A Inominável é uma fantástica criação de Osman Lins para mostrar a totalidade da personalidade. É a anima em seu estado puro, pois é quem guiará Abel na escuridão do mundo para que ele possa, finalmente, encontrar a Cidade que tanto procura. Abel percebe, durante os sucessivos atos de amor que acontecem no apartamento em São Paulo, que tanto Cecília como Roos eram antecipações da Inominável, que tudo convergia para aquele momento em que os amantes celebram um amor adúltero, mas também puro e capaz de transcender as prisões do Tempo. Contudo, a própria Inominável é a prova de que o Tempo pode ser alterado. Sua natureza é dúplice: seu rosto, olhos e boca mostram uma outra mulher por trás do seu atual corpo. Como seu marido Olavo Hayano, sua alma bipartida assusta seus amantes. Só Abel compreende aquilo. Assim, os dois se amam como se fosse a última noite de suas vidas, prestes a entrar na Cidade que Abel tanto deseja, Cidade que se revela como sendo o Paraíso e que só será alcançado com a morte.

"Avalovara" é uma profunda meditação de como a arte pode ser um meio de impedir a chegada da morte em nossas vidas. A verdadeira opressão do mundo não é apenas no seu aspecto político; é também a morte de cada espírito que se afoga na tensão entre o efêmero e o eterno. Talvez a arte seja o único meio que pode salvar o ser humano desta tensão - mas ela também pode levá-lo a uma ordem petrificada, se não aceitar a desordem inerente à nossa condição. Aqui entra uma das histórias do livro, a de Julius Heckethorn e seu relógio que reflete a ordem do cosmo. Relojoeiro alemão, vivendo às vésperas do Nazismo, Julius é um amante de Mozart e Scriabin que pretende que sua obra máxima seja a reprodução exata da tensão que há no mundo, como nas nossas almas. Seu relógio é engenhoso: cada hora emite o som de um trecho de uma sonata de Scriabin, mas não de forma linear. A distribuição é aleatória e os sons nunca reproduzem o trecho da sonata na sua totalidade porque Heckethorn fez questão de esconder o décimo-terceiro fragmento - que surgirá no dia em as conjunções astrológicas indicarem o aparecimento de um eclipse solar. A obra de Heckethorn será a única prova da genialidade de seu criador: ele será assassinado na Segunda Guerra Mundial pelos nazistas por causa de sua ascendência inglesa, seus papéis serão queimados e seu relógio será vendido ao embaixador brasileiro na Suíça que, anos depois, venderá para um empresário de São Paulo, que transferirá ao seu filho - justamente Olavo Hayano, que deixará o relógio no seu quarto, o mesmo quarto onde Abel e a Inominável estão juntos e que, surpreendentemente, escutam a sonata de Scriabin por inteiro no exato momento que a Cidade aparece a ambos e que Olavo Hayano aparece com um revólver, pronto para matá-los.

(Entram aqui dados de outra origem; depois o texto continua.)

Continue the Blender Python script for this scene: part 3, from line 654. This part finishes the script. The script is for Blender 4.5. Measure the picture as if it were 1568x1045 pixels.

A estrutura de "Avalovara" abarca todo este mundo de tensões, mas nada se compara à tensão da linguagem que Osman Lins provocou para seguir os movimentos do espírito de cada um dos personagens. E é aqui que chegamos ao xis da questão. Em "Avalovara" a linguagem não é um mero instrumento de descrição; ela é o Verbo que transforma a realidade. Contudo, ela não transforma para criar um mundo de fantasia; Osman Lins capta com exatidão o poder transfigurador da palavra. "Avalovara" não é um romance sobre a realidade tal como é; é um romance sobre uma realidade em permanente declínio e que precisa, antes de tudo, de um novo Começo. Entramos aqui numa área perigosa, que é o da especulação gnóstica. Quando o artista cria todo um espelho de cosmogonia para ser uma substituição de um cosmo que, a seu ver, está em permanente desordem ou que abandonou a verdadeira ordem, e se utiliza do dom do Verbo para modificá-la não somente em seu aspecto exterior, mas principalmente em seu aspecto interior, imaginando como poderia ser a existência se pudéssemos recomeçar - então não estamos mais no terreno da mera literatura e sim de algo que está em jogo há muito tempo: a integridade do ser.